Data for this exercise>
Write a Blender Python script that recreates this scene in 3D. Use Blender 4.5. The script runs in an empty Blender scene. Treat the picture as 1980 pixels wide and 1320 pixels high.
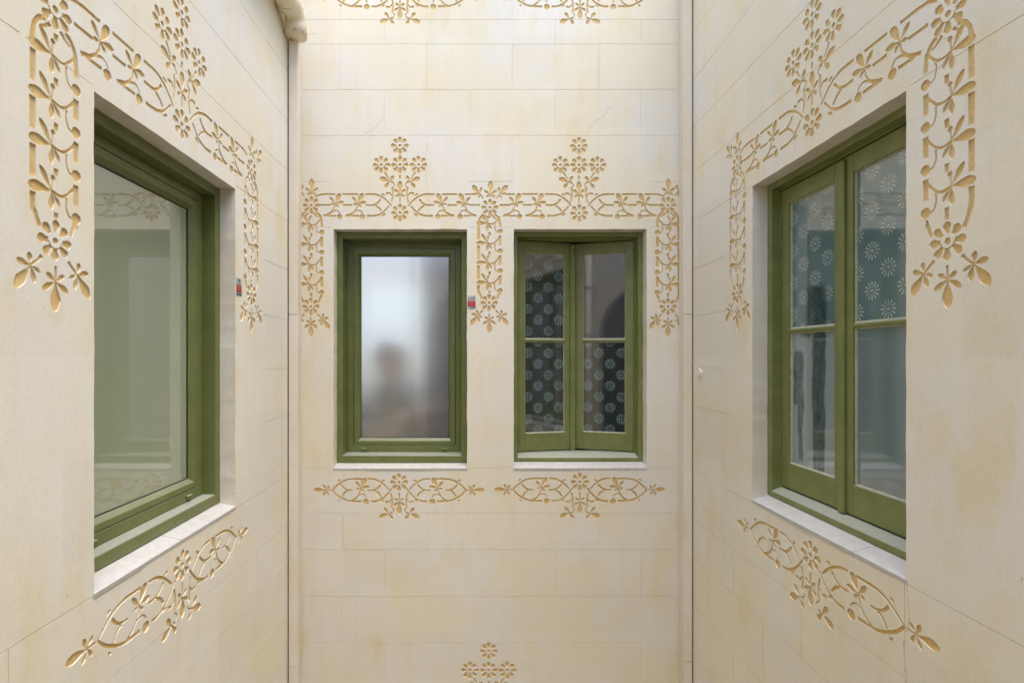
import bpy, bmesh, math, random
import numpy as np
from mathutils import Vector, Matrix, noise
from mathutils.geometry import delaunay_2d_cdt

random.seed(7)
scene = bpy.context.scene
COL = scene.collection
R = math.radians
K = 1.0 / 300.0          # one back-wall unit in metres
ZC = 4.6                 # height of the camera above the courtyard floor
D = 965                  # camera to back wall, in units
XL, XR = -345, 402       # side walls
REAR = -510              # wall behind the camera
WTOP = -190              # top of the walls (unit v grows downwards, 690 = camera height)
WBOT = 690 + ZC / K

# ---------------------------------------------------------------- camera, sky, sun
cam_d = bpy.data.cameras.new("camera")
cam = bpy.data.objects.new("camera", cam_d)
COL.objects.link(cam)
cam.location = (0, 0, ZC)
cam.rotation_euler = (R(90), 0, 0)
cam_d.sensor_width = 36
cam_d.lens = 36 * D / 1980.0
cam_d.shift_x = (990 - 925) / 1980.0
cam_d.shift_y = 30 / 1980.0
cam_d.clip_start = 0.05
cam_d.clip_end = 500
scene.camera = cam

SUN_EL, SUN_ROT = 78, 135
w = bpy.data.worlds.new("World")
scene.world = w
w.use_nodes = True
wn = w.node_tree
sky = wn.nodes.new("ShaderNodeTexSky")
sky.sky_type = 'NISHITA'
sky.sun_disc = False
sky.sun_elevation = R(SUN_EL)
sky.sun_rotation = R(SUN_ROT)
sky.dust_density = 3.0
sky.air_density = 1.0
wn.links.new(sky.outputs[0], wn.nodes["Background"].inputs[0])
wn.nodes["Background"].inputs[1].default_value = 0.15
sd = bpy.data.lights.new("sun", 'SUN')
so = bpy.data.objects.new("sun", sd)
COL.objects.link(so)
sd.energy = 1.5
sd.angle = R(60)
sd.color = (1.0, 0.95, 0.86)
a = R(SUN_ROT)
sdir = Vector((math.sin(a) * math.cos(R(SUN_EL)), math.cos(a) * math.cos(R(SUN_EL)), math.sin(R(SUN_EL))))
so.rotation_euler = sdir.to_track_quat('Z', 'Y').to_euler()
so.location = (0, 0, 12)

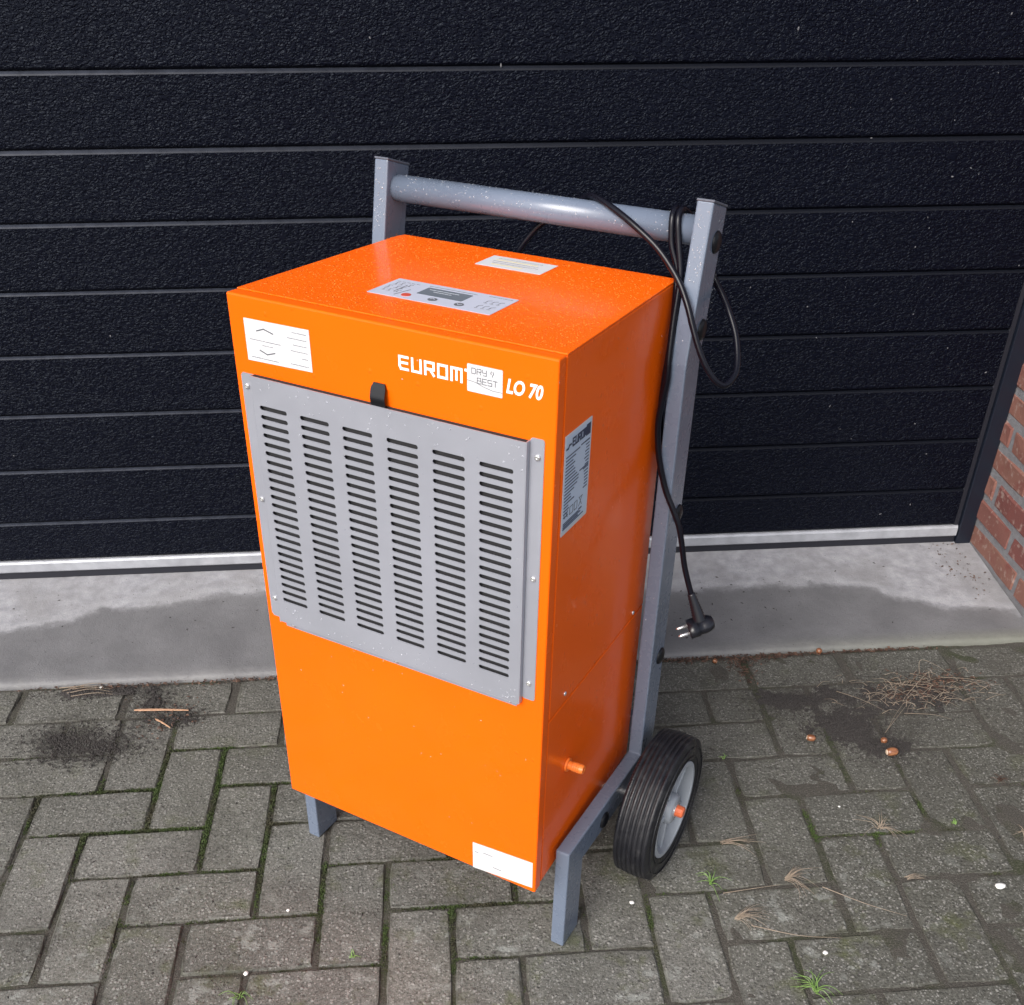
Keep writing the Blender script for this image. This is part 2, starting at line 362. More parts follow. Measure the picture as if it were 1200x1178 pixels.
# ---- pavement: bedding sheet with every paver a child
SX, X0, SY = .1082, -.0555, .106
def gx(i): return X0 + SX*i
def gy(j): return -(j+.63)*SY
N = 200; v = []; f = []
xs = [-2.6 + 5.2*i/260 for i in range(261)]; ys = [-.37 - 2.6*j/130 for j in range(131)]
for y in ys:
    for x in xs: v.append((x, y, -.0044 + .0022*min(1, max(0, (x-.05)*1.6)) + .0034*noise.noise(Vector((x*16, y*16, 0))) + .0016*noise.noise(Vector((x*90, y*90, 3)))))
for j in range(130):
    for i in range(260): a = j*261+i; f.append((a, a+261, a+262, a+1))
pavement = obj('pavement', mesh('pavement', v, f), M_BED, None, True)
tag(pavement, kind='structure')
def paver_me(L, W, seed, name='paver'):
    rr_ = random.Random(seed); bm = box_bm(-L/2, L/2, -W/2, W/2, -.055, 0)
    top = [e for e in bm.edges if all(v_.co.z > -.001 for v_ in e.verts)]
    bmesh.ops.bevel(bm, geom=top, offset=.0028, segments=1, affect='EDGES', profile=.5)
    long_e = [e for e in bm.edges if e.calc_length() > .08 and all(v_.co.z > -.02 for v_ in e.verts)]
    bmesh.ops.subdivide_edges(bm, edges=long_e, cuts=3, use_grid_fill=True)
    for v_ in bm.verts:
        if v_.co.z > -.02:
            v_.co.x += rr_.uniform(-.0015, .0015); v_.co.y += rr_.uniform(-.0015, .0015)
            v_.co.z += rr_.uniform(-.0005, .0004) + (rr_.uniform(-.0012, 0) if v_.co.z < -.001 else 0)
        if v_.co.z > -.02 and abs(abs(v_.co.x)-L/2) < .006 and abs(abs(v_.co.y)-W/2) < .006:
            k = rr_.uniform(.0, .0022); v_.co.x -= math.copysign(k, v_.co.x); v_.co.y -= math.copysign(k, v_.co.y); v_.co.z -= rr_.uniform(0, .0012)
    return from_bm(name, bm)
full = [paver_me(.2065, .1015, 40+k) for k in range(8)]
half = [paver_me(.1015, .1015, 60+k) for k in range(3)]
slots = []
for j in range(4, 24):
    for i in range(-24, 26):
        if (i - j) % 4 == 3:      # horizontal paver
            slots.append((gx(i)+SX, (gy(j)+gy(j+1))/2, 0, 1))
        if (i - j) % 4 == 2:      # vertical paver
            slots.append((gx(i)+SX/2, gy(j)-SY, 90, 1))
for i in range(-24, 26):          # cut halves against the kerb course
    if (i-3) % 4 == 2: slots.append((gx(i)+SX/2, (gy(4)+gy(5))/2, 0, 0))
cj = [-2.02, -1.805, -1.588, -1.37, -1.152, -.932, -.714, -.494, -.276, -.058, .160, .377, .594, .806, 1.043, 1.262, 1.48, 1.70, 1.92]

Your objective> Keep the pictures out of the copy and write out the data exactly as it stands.

Task response>
Write a Blender Python script that recreates this scene in 3D. Use Blender 4.5. The script runs in an empty Blender scene. Treat the picture as 1980 pixels wide and 1320 pixels high.
import bpy, bmesh, math, random
import numpy as np
from mathutils import Vector, Matrix, noise
from mathutils.geometry import delaunay_2d_cdt

random.seed(7)
scene = bpy.context.scene
COL = scene.collection
R = math.radians
K = 1.0 / 300.0          # one back-wall unit in metres
ZC = 4.6                 # height of the camera above the courtyard floor
D = 965                  # camera to back wall, in units
XL, XR = -345, 402       # side walls
REAR = -510              # wall behind the camera
WTOP = -190              # top of the walls (unit v grows downwards, 690 = camera height)
WBOT = 690 + ZC / K

# ---------------------------------------------------------------- camera, sky, sun
cam_d = bpy.data.cameras.new("camera")
cam = bpy.data.objects.new("camera", cam_d)
COL.objects.link(cam)
cam.location = (0, 0, ZC)
cam.rotation_euler = (R(90), 0, 0)
cam_d.sensor_width = 36
cam_d.lens = 36 * D / 1980.0
cam_d.shift_x = (990 - 925) / 1980.0
cam_d.shift_y = 30 / 1980.0
cam_d.clip_start = 0.05
cam_d.clip_end = 500
scene.camera = cam

SUN_EL, SUN_ROT = 78, 135
w = bpy.data.worlds.new("World")
scene.world = w
w.use_nodes = True
wn = w.node_tree
sky = wn.nodes.new("ShaderNodeTexSky")
sky.sky_type = 'NISHITA'
sky.sun_disc = False
sky.sun_elevation = R(SUN_EL)
sky.sun_rotation = R(SUN_ROT)
sky.dust_density = 3.0
sky.air_density = 1.0
wn.links.new(sky.outputs[0], wn.nodes["Background"].inputs[0])
wn.nodes["Background"].inputs[1].default_value = 0.15
sd = bpy.data.lights.new("sun", 'SUN')
so = bpy.data.objects.new("sun", sd)
COL.objects.link(so)
sd.energy = 1.5
sd.angle = R(60)
sd.color = (1.0, 0.95, 0.86)
a = R(SUN_ROT)
sdir = Vector((math.sin(a) * math.cos(R(SUN_EL)), math.cos(a) * math.cos(R(SUN_EL)), math.sin(R(SUN_EL))))
so.rotation_euler = sdir.to_track_quat('Z', 'Y').to_euler()
so.location = (0, 0, 12)

Keep writing the Blender script for this image. This is part 2, starting at line 362. More parts follow. Measure the picture as if it were 1200x1178 pixels.
# ---- pavement: bedding sheet with every paver a child
SX, X0, SY = .1082, -.0555, .106
def gx(i): return X0 + SX*i
def gy(j): return -(j+.63)*SY
N = 200; v = []; f = []
xs = [-2.6 + 5.2*i/260 for i in range(261)]; ys = [-.37 - 2.6*j/130 for j in range(131)]
for y in ys:
    for x in xs: v.append((x, y, -.0044 + .0022*min(1, max(0, (x-.05)*1.6)) + .0034*noise.noise(Vector((x*16, y*16, 0))) + .0016*noise.noise(Vector((x*90, y*90, 3)))))
for j in range(130):
    for i in range(260): a = j*261+i; f.append((a, a+261, a+262, a+1))
pavement = obj('pavement', mesh('pavement', v, f), M_BED, None, True)
tag(pavement, kind='structure')
def paver_me(L, W, seed, name='paver'):
    rr_ = random.Random(seed); bm = box_bm(-L/2, L/2, -W/2, W/2, -.055, 0)
    top = [e for e in bm.edges if all(v_.co.z > -.001 for v_ in e.verts)]
    bmesh.ops.bevel(bm, geom=top, offset=.0028, segments=1, affect='EDGES', profile=.5)
    long_e = [e for e in bm.edges if e.calc_length() > .08 and all(v_.co.z > -.02 for v_ in e.verts)]
    bmesh.ops.subdivide_edges(bm, edges=long_e, cuts=3, use_grid_fill=True)
    for v_ in bm.verts:
        if v_.co.z > -.02:
            v_.co.x += rr_.uniform(-.0015, .0015); v_.co.y += rr_.uniform(-.0015, .0015)
            v_.co.z += rr_.uniform(-.0005, .0004) + (rr_.uniform(-.0012, 0) if v_.co.z < -.001 else 0)
        if v_.co.z > -.02 and abs(abs(v_.co.x)-L/2) < .006 and abs(abs(v_.co.y)-W/2) < .006:
            k = rr_.uniform(.0, .0022); v_.co.x -= math.copysign(k, v_.co.x); v_.co.y -= math.copysign(k, v_.co.y); v_.co.z -= rr_.uniform(0, .0012)
    return from_bm(name, bm)
full = [paver_me(.2065, .1015, 40+k) for k in range(8)]
half = [paver_me(.1015, .1015, 60+k) for k in range(3)]
slots = []
for j in range(4, 24):
    for i in range(-24, 26):
        if (i - j) % 4 == 3:      # horizontal paver
            slots.append((gx(i)+SX, (gy(j)+gy(j+1))/2, 0, 1))
        if (i - j) % 4 == 2:      # vertical paver
            slots.append((gx(i)+SX/2, gy(j)-SY, 90, 1))
for i in range(-24, 26):          # cut halves against the kerb course
    if (i-3) % 4 == 2: slots.append((gx(i)+SX/2, (gy(4)+gy(5))/2, 0, 0))
cj = [-2.02, -1.805, -1.588, -1.37, -1.152, -.932, -.714, -.494, -.276, -.058, .160, .377, .594, .806, 1.043, 1.262, 1.48, 1.70, 1.92]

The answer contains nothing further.